Echoes in the Present è la nuova sezione, curata da Jareh Das, di Frieze che esplora i legami storici, culturali e spirituali tra artisti africani, brasiliani e le rispettive diaspore. In che modo si riescono a creare connessioni significative tra pratiche artistiche geograficamente distanti senza appiattirne le specificità culturali?
Esiste una storia comune, uno stesso «trade». Quando noi pensiamo alla diaspora africana di solito abbiamo in mente gli schiavi venduti ai mercanti dell’Europa occidentale per essere mandati a lavorare in America ma anche nella stessa Europa. Esiste però una diaspora africana in Sud America, basti pensare alla manodopera richiesta per le piantagioni di canna da zucchero in Brasile, di cui si parla di meno. Quello che qua si cerca di mostrare è la memoria di questa comune migrazione forzata attraverso la storia della terra dove vivono e da dove provengono. La creazione di un dialogo intergenerazionale, penso ad artisti come l’angolana Sandra Poulson e ai brasiliani Aline Motta e Alberto Pitta ad esempio, aiuta a intrecciare fili narrativi che, pur nascendo in contesti geografici diversi, condividono radici comuni legate alla memoria, alla spiritualità e alla resistenza. Questa sezione di Frieze intende quindi non tanto costruire un’unica narrazione quanto creare uno spazio di ascolto e restituzione, dove le voci di artisti della diaspora africana possano risuonare e arricchirsi a vicenda, pur mantenendo la propria specificità.

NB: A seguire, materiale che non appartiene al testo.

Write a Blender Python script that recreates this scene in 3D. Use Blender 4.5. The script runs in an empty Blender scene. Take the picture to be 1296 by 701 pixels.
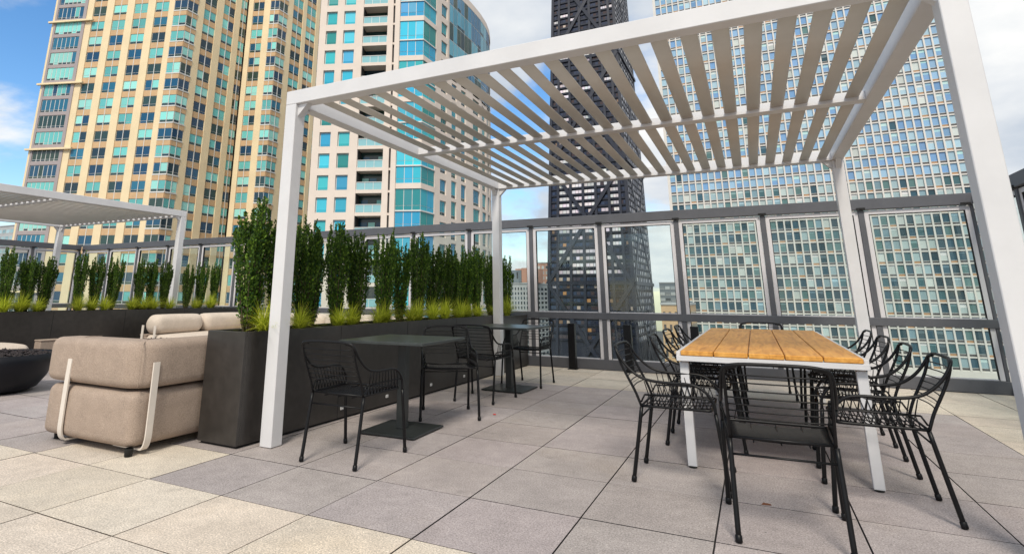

Alberto Pitta, «Ogum Wari, o primeiro ourives de Oxum» (dettaglio), 2023. Courtesy of the artist and Nara Roesler. Photo: Flavio Freire

Parliamo di Artist-to-Artist, sezione peculiare della fiera in cui vengono allestite mostre personali di artisti su suggerimento di noti colleghi. Chi sono quest’anno i «mentori» e chi supportano?
Avviata nel 2023 in occasione del ventennale di Frieze London, Artist-to-Artist ha introdotto un nuovo formato. Nomi di rilievo della scena internazionale sono stati invitati a selezionare artisti emergenti o meno noti, per offrire loro un proprio spazio espositivo all’interno della fiera. Alla sua terza edizione, la sezione quest’anno vede Camille Henrot «portare» Ilana Harris-Babou, Nicole Eisenman scegliere Katherine Hubbard, Abraham Cruzvillegas presentare Ana Segovia, Chris Ofili proporre Neal Tait, Amy Sherald sostenere René Treviño e Bharti Kher indicare T. Venkanna. Si tratta di passare la parola a qualcuno che si stima per diversi motivi: talvolta per un legame personale, come una vecchia amicizia o un rapporto maestro-allievo, altre volte per affinità intellettuale, stima reciproca o una comunanza di ricerca artistica. Noi lavoriamo molto direttamente proprio con gli artisti perché sono loro a offrire una prospettiva preziosa, generosa, capace di arricchire profondamente la proposta curatoriale della fiera.

 

René Treviño, «Intuition, Premonition, Foresight», 2022. Courtesy of the artist and Erin Cluley Gallery

Lo scorso anno mi ha detto che per lei Londra è un «global meeting point». Lo pensa ancora alla luce dei cambiamenti nel panorama geopolitico?
La Brexit ha sicuramente cambiato molto la situazione, ma questo è ancora il mercato più importante del mondo. Londra continua a esercitare un’enorme attrattiva internazionale: per gli artisti, i collezionisti, le gallerie. La sua forza sta nella capacità di mettere in dialogo voci, culture e prospettive diverse, anche in un contesto geopolitico più frammentato. Certo, le sfide non mancano, dalle restrizioni alla pressione sui costi, ma lo spirito dinamico e cosmopolita della città rimane intatto. In una fiera come Frieze, questa energia si percepisce con chiarezza. Presto a Londra troveranno casa due importanti fondazioni, quella della collezionista d’arte e filantropa cinese Yan Du, la Yan Du Projects (YDP), e quella della curatrice e collezionista tunisina Lina Lazaar. Queste scelte la dicono lunga sul ruolo svolto ancora oggi dalla capitale inglese.

 

Do Ho Suh, «Karma», 2016. © Do Ho Suh. Courtesy of the artist and STPI – Creative Workshop & Gallery, Singapore

Come ha funzionato la nuova planimetria «aperta» progettata la scorsa edizione da A Studio Between?
La nuova pianta di Frieze ha rinvigorito la fiera: la circolazione è stata resa molto più facile, non ci si può perdere. È decisamente migliorata la fruizione dello spazio perché si riesce a visitare tutto. La sezione Focus, quella dedicata a gallerie con meno di dodici anni di attività alle spalle, un tempo era in una posizione marginale mentre adesso è molto più vicina all’entrata, diventando il «cuore» della fiera.